Being a daily or weekly email spammer isn’t the only problem, it’s that you’re also competing with other daily or weekly email spammers. You can try to shout louder in an email inbox using caps or clickbaity headers, but consumer brains register this kind of language as unwanted solicitation in approximately 0.01 seconds.
Adobe found in 2019 that 75% of marketing emails go unread and unopened. Globally, clickthrough rates sit at around 20%, and conversions around 2%. Those are narrow goals to shoot for already.
That golden 2% can only be reached if you’re keeping the right customers engaged and on-side over long periods of time.
Don’t forget the CTA
Blog posts are still getting widely confused with sales pitches by non-marketers everywhere.
Longform content creation has exploded as a means of connecting with customers and acquiring new ones. A rookie mistake is to focus on selling over education.
On the most innocent end, they give something away for free (tips, professional advice, industry knowledge). On the more cynical end, they can be effective in cultivating likes, follows, trust, and a touch of obligation to buy in having got that something for free.
But none of it matters if the content isn’t honest and meaningful. Neutrality is essential for trust. If you’re an all-natural shampoo brand that tells your audience all other shampoos are bad, you might get some readers to drink the Kool-Aid, but most will see right through the obvious ploy.
And then there’s the scourge that is SEO.
Optimising content for search engines is fine and necessary.

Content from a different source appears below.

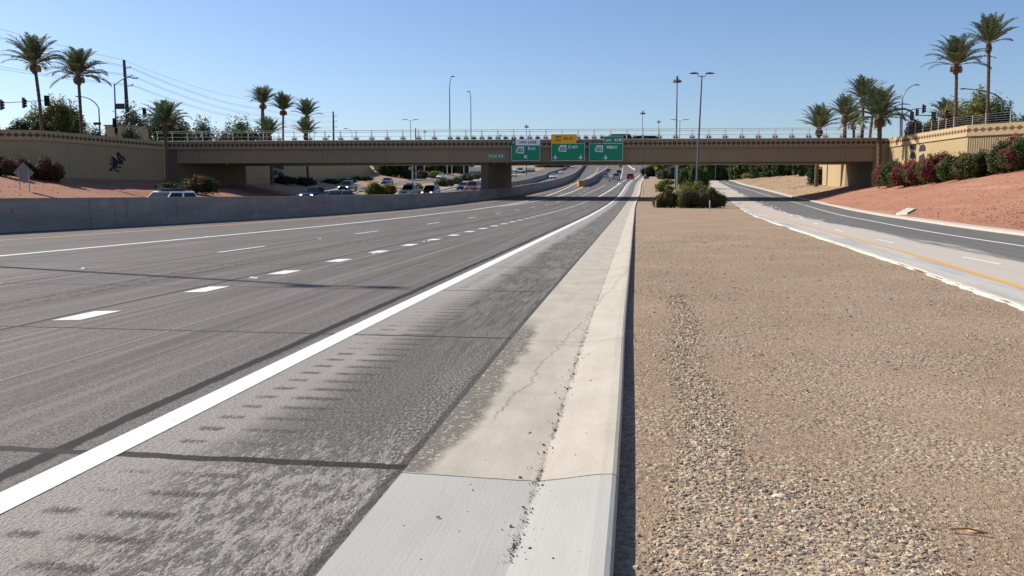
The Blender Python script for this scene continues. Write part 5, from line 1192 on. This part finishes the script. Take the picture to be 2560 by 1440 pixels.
# pale concrete apron on the red slope at right
X,Y=G(2395,560)
def apron():
    P=[]; 
    for px,py in ((2240,534),(2268,520),(2288,522),(2268,533)):
        d=ray(px,py)
        yy=20.0
        while CH+d[2]*yy/d[1]>zg(d[0]*yy/d[1],yy)+.05 and yy<200: yy+=.1
        P.append((d[0]*yy/d[1],yy,zg(d[0]*yy/d[1],yy)+.07))
    V=P+[(x,y,z-.4) for x,y,z in P]; o=MB().add(V,[(0,1,2,3),(4,5,6,7),(0,1,5,4),(1,2,6,5),(2,3,7,6),(3,0,4,7)]).build('drain_apron',M['concrete_lt']); tag(o,'small pale concrete slab lying on the red slope above the right kerb','concrete slab')
apron()
# fence on the right wall
fr=empty('wire_fence',(49.9,110,PAR_TOP),label='thin wire fence with slim posts along the top of the right wall',cat='fence'); fpts=[]
for px,pt,pb in ((2232,318,338),(2252,312,334),(2270,310,332),(2288,306,329),(2308,303,326),(2328,301,323),(2346,298,320),(2365,296,317),(2384,292,315),(2404,288,312),(2463,283,308),(2525,277,303)):
    # foot on the wall top line
    A_,B_=((50.9,116.4),(49.7,94.0)) if px<2398 else ((49.7,94.0),(53.8,88.0)); best=min(((abs(P3(px,320,A_[1]+(B_[1]-A_[1])*t).x-(A_[0]+(B_[0]-A_[0])*t)),t) for t in np.linspace(0,1.0,201)))
    t=best[1]; x,y=A_[0]+(B_[0]-A_[0])*t,A_[1]+(B_[1]-A_[1])*t; z=P3(px,pt,y).z; fpts.append((x,y,max(z,PAR_TOP+1.05)))
for x,y,z in fpts: MB().tube([(x-49.9,y-110,-.02),(x-49.9,y-110,z-PAR_TOP)],.028,5).build('post',M['railpaint'],fr)
for k in range(5): MB().tube([(x-49.9,y-110,(z-PAR_TOP)*(k+.6)/5) for x,y,z in fpts],.008,3).build('wire',M['galv'],fr)
cb=empty('utility_cabinet',(P3(2443,300,108).x,108,p8),label='grey utility cabinet among the dry bushes behind the right wall',cat='cabinet'); MB().box((0,0,.85),(.75,.6,1.7)).build('body',M['galv'],cb,bevel=.03); MB().box((0,-.305,.85),(.6,.02,1.4)).build('door',M['galv'],cb)
# far pale overpass
def overpass():
    r0=empty('overpass',(0,330,0),label='far pale concrete overpass beam beyond the pier',cat='bridge'); a=P3(1172,417,330); b=P3(1172,429,330); c=P3(1338,419.5,430); d=P3(1338,425,430)
    def sl(n,zt,zb,dy0,dy1,mat):
        V=[]
        for (p,q,y) in ((a,b,330),(c,d,430)):
            for dy in (dy0,dy1):
                zz0=p.z+(q.z-p.z)*zt; zz1=p.z+(q.z-p.z)*zb; V+=[(p.x,y-330+dy,zz0),(p.x,y-330+dy,zz1)]
        MB().add(V,[(0,1,5,4),(2,3,7,6),(0,2,6,4),(1,3,7,5),(0,1,3,2),(4,5,7,6)]).build(n,mat,r0)
    sl('beam',0,1,0,9,M['cream']); sl('soffit',1.002,1.9,1,8,M['girder'])
M['cream']=simple('cream_concrete',(.85,.78,.66),.85,0,.2,.08,.5); overpass()
# raised pavement markers
MKL={(209,672):'single white marker crossed by the lamp pole shadow, between two long dashes',(630,695):'left marker of the pair between the second and third wide dashes',(640,696):'right marker of the pair between the second and third wide dashes',(800,597):'white marker on the long dash lane joint before the third long dash',(934,634):'white marker between the fifth and sixth wide dashes',(517,592):'white marker on the far edge of the solid carpool line',(1060,604):'left marker of the pair beyond the seventh wide dash',(1072,603):'right marker of the pair beyond the seventh wide dash'}
for px,py in ((209,672),(630,695),(640,696),(800,597),(934,634),(517,592),(1060,604),(1072,603)):
    X,Y=G(px,py); o=MB().loft([[(-.05,-.05,0),(.05,-.05,0),(.05,.05,0),(-.05,.05,0)],[(-.035,-.03,.018),(.035,-.03,.018),(.035,.03,.018),(-.035,.03,.018)]]).build('pavement_marker',M['swhite']); o.location=(X,Y,float(prof(Y))+.003); tag(o,MKL[(px,py)],'road marker','raised markers on the lane joints')
# ------------------------------------------------------------------ vehicles
def paint(name,c,rough=.28,metal=.1):
    m=NT(name,rough,.5,metal); m.col(m.mix(m.noise(m.tc('Object'),1.5,2),tuple(x*.93 for x in c),c)); m.b.inputs['Coat Weight'].default_value=.5; return m.m
PT={'white':paint('white_car_paint',(.74,.75,.76)),'black':paint('black_car_paint',(.014,.014,.016)),'navy':paint('navy_car_paint',(.018,.035,.085)),'blue':paint('blue_car_paint',(.03,.07,.19)),'grey':paint('grey_car_paint',(.10,.11,.125)),
 'silver':paint('silver_car_paint',(.42,.44,.46),.3,.4),'red':paint('red_car_paint',(.28,.02,.022)),'maroon':paint('maroon_car_paint',(.20,.045,.04)),'charcoal':paint('charcoal_car_paint',(.035,.04,.045))}
M['tail']=simple('tail_lamp_red',(.35,.01,.01),.3,0,.5); M['head']=simple('headlamp_glass',(.7,.72,.75),.12,0,.8)
hl=NT('lit_headlamp',.2,.5); hl.b.inputs['Emission Color'].default_value=(1,.96,.86,1); hl.b.inputs['Emission Strength'].default_value=2.2; M['lit']=hl.m
M['platew']=simple('number_plate',(.5,.5,.48),.5); M['amber']=simple('amber_light_bar',(.55,.30,.08),.3,0,.5)
KINDS={
 # lower body stations: y, half width, bottom, top ; cabin: rear base, front base, rear roof, front roof, base half w, roof half w, base z, roof z
 'sedan':dict(st=[(-2.35,.70,.45,.86),(-2.22,.84,.30,.98),(-1.3,.90,.24,1.0),(0,.91,.22,.95),(.95,.90,.22,.93),(1.9,.86,.24,.80),(2.22,.76,.30,.68),(2.32,.6,.38,.58)],cab=(-1.75,1.05,-.95,.12,.80,.58,.94,1.44),wh=(-1.38,1.4,.33),L=2.32),
 'suv':dict(st=[(-2.35,.80,.45,1.12),(-2.28,.92,.38,1.18),(-1.2,.96,.32,1.12),(0,.97,.30,1.08),(1.0,.96,.30,1.06),(1.95,.92,.32,.98),(2.28,.82,.38,.85),(2.36,.66,.45,.72)],cab=(-2.25,1.25,-1.95,.35,.87,.68,1.07,1.74),wh=(-1.42,1.45,.38),L=2.36),
 'pickup':dict(st=[(-2.85,.88,.58,1.18),(-2.8,.94,.50,1.22),(-.95,.97,.42,1.22),(0,.98,.42,1.16),(1.15,.98,.42,1.18),(2.5,.95,.42,1.12),(2.78,.88,.46,1.0),(2.86,.78,.52,.85)],cab=(-1.0,1.35,-.85,.55,.90,.72,1.16,1.90),wh=(-1.75,1.85,.41),L=2.86),
}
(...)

But businesses tend to think hitting a keyword count directly and automatically translates to higher traffic and boosted rankings.
For every SERP-ranking page, there are hundreds, thousands, even millions more SEO-optimised pages that never make the cut. Climbing the ranks of Google takes many months of dedicated strategy. And even then, there’s no guarantee that those finding your blog posts will buy what you’re selling.
Non-events
Brand activation events are often experiential in nature, immersing the consumer in the brand experience so they can connect with and remember it on a deeper level.

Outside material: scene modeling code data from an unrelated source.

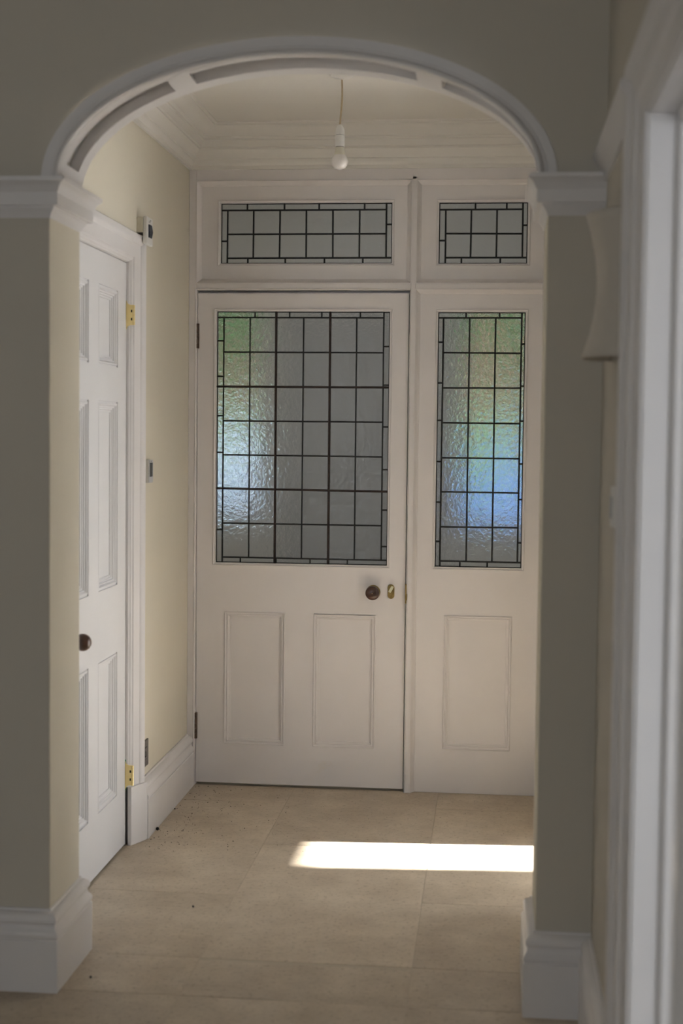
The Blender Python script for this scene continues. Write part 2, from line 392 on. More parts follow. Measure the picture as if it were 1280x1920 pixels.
# imposts
IMP = [(0, 1.970), (.004, 1.970), (.006, 1.979), (.012, 1.988), (.016, 1.993), (.0165, 1.998), (.030, 1.998), (.030, 2.030), (.034, 2.035), (.036, 2.042), (.042, 2.050), (.050, 2.056), (.051, 2.066), (0, 2.066)]
def path2d(mbp, pts, prof, side): return mbp.sweep([(x, y, 0) for x, y in pts], (0, 0, 1), prof, side=side)
path2d(MB(), [(LWX, AYF), (PXL, AYF), (PXL, AYB), (XL, AYB)], IMP, 1).obj('trim_2', TRIM, smooth=True, label='white moulded impost capping the left arch pillar', cat='impost', **STR)
path2d(MB(), [(RWX, AYF), (PXR, AYF), (PXR, AYB), (XR, AYB)], IMP, -1).obj('trim_3', TRIM, smooth=True, label='white moulded impost capping the right arch pillar', cat='impost', **STR)

# skirtings
SK = [(0, 0), (.030, 0), (.030, .134), (.027, .137), (.030, .142), (.031, .150), (.027, .158), (.022, .163), (.020, .172), (.021, .176), (.025, .180), (.026, .188), (.022, .196), (.013, .203), (.007, .205), (.006, .211), (0, .211)]
def skirt(name, pts, side, label): return path2d(MB(), pts, SK, side).obj(name, TRIM, smooth=True, label=label, cat='skirting board', **STR)
skirt('baseboard_pillar_left', [(LWX, AYF), (PXL, AYF), (PXL, AYB), (XL, AYB)], 1, 'white moulded skirting wrapped round the left arch pillar')
skirt('baseboard_pillar_right', [(RWX, AYF), (PXR, AYF), (PXR, AYB), (XR, AYB)], -1, 'white moulded skirting wrapped round the right arch pillar')
skirt('baseboard_left', [(XL, -.812), (XL, -.0225)], 1, 'white moulded skirting on cream wall beside the glazed door')
skirt('baseboard_right', [(RWX, AYF-.03), (RWX, -2.93)], 1, 'white skirting on the right wall before the doorway')
skirt('baseboard_passage_left', [(LWX, AYF-.03), (LWX, -7.9)], 1, 'white skirting on the left wall of the passage')

# cornice of the hall
CO = [(0, 2.474), (.010, 2.474), (.010, 2.488), (.016, 2.492), (.020, 2.500), (.022, 2.511), (.028, 2.513), (.030, 2.519), (.036, 2.531), (.046, 2.541), (.052, 2.544), (.052, 2.551), (.060, 2.553), (.062, 2.566), (.066, 2.576), (.072, 2.578), (.073, 2.585), (.085, 2.588), (.088, 2.598), (.100, 2.612), (.116, 2.621), (.124, 2.623), (.126, 2.629), (.136, 2.631), (.138, 2.636), (0, 2.636)]
path2d(MB(), [(XL, AYB), (XL, -.022), (XR, -.022), (XR, AYB)], CO, 1).obj('trim_4', CEIL, smooth=True, label='stepped plaster cornice round the hall ceiling', cat='cornice', **STR)

# picture rail on the right wall
MB().sweep([(RWX, AYF, 0), (RWX, -2.955, 0)], (0, 0, 1), [(0, 2.045), (.008, 2.047), (.010, 2.066), (.016, 2.080), (.026, 2.092), (.031, 2.104), (.031, 2.116), (.024, 2.122), (0, 2.124)], side=1).obj('trim_5', TRIM, smooth=True, label='white moulded rail along the right wall at door-head height', cat='picture rail', **STR)

# canted architraves: (distance from the opening edge, height off the wall face)
AR = [(0, -.030), (.002, -.022), (.006, -.019), (.008, -.014), (.014, -.011), (.017, -.012), (.020, -.007), (.048, .0005), (.060, .004), (.063, .010), (.068, .013), (.074, .017), (.090, .017), (.094, .012), (.095, 0), (.095, -.002), (.03, -.02)]
pa = [(XL, D2Y1, .205), (XL, D2Y1, D2Z), (XL, D2Y0, D2Z), (XL, D2Y0, .205)]
a2 = empty('trim_6', (XL, (D2Y0+D2Y1)/2, 0), 'white canted architrave round the six-panel door', 'door casing', kind='structure')
MB().sweep(pa, (1, 0, 0), AR, side=1).obj('architrave', TRIM, a2, smooth=True)
for yy, sg in ((D2Y1, 1), (D2Y0, -1)):
    pts = [(XL-.022, yy), (XL-.008, yy-sg*.001), (XL+.0255, yy+sg*.078), (XL+.0265, yy+sg*.094), (XL+.018, yy+sg*.104), (XL, yy+sg*.106), (XL-.004, yy+sg*.09)]
    soft(MB().prism([(x, y, 0.0005) for x, y in pts], (0, 0, .205)).obj('plinth_block', TRIM, a2), .002)
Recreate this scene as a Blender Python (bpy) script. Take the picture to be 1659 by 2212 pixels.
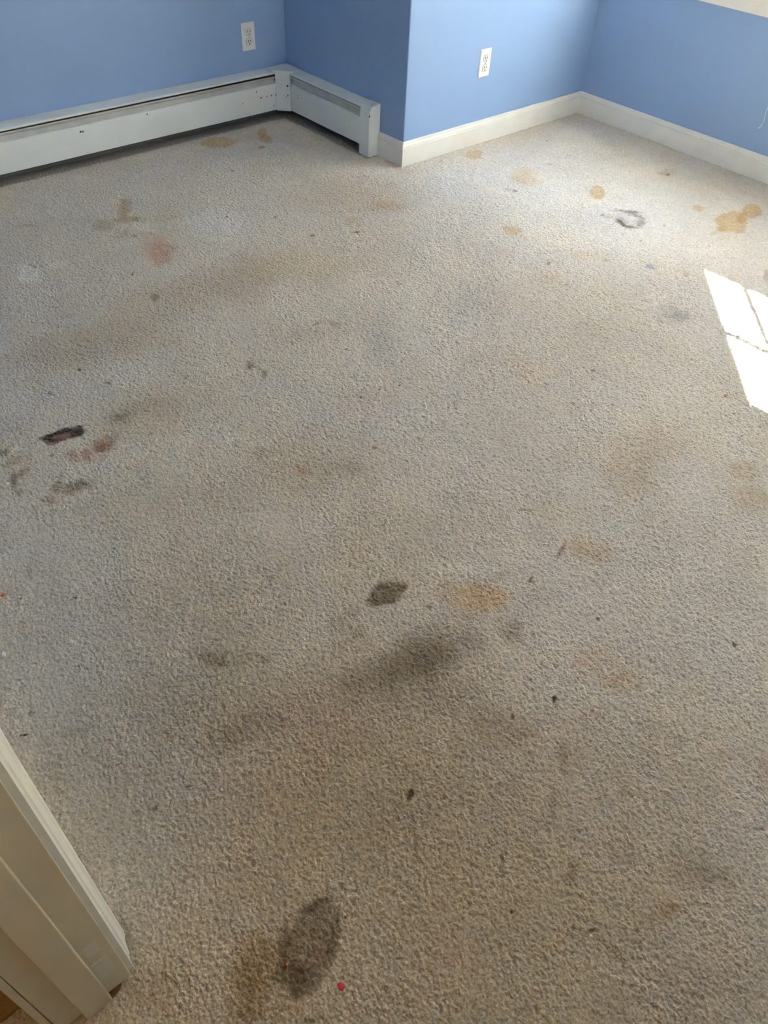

But their non-digital nature makes them very hard to track, people might remember the event but not the host, and what they often manifest as is “making a scene”.
London did this best with Westminster’s Marble Arch Mound. A campaign designed to keep tourist dollars rolling into the capital, Westminster spent £6 million on… a literal mound. There’s nothing else to say. It was a mound of grass. It was shut down after 6 months.

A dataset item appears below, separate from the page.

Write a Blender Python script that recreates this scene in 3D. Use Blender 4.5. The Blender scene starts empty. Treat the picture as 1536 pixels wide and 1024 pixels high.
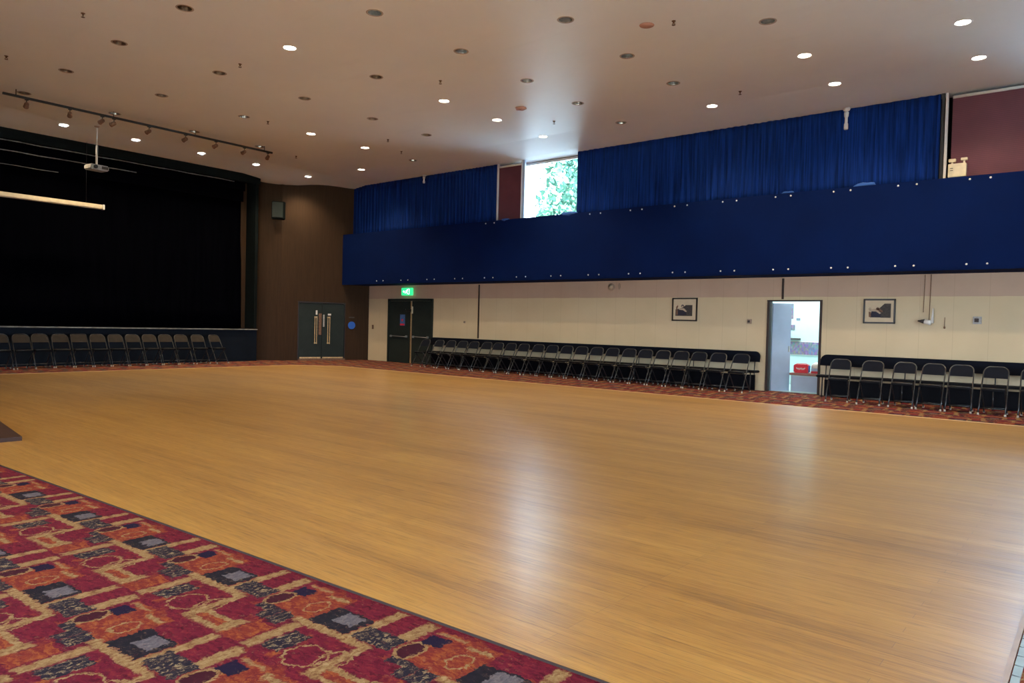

Innocent pulled a similar stunt down the road in Trafalgar Square, “rewilding” the space with 6000 temporary plants. The point of the marketing effort was to show the world how “green” the smoothie brand was. Slightly more engaging, slightly more on brand. But transporting 6000 plants for a one-day display only for them to die, decompose, and kick out methane as they did was greenwashy and kinda pointless.
Communication vs. conversation
The problem is that businesses still see people as dollar signs, not people. In early-stage startups, the overwhelming pressure of raising capital and then delivering returns on it exacerbates this blind pursuit.
No one’s pretending they’re not out to make money. But they could probably make a lot more if they made their undeniably transactional nature feel less transactional.
Rather than treating mail shots like slot machines, founders should think brand communications vs. brand conversations.
- Comms are one-way, bulletin-like announcements. Conversations flow back and forth.
- Comms are vertical and purpose-driven, conversations are horizontal and meaning-driven.
- Comms are business- or founder-focused, conversations are customer-focused (an easy switch out for founders is to stop saying “we”, “us” all over websites and throughout email campaigns, and start saying “you”).
Finally, comms demand something, conversations offer something. Every point of contact should make a customer feel valued and respected.
Not annoyed, overwhelmed, or like a giant walking dollar sign.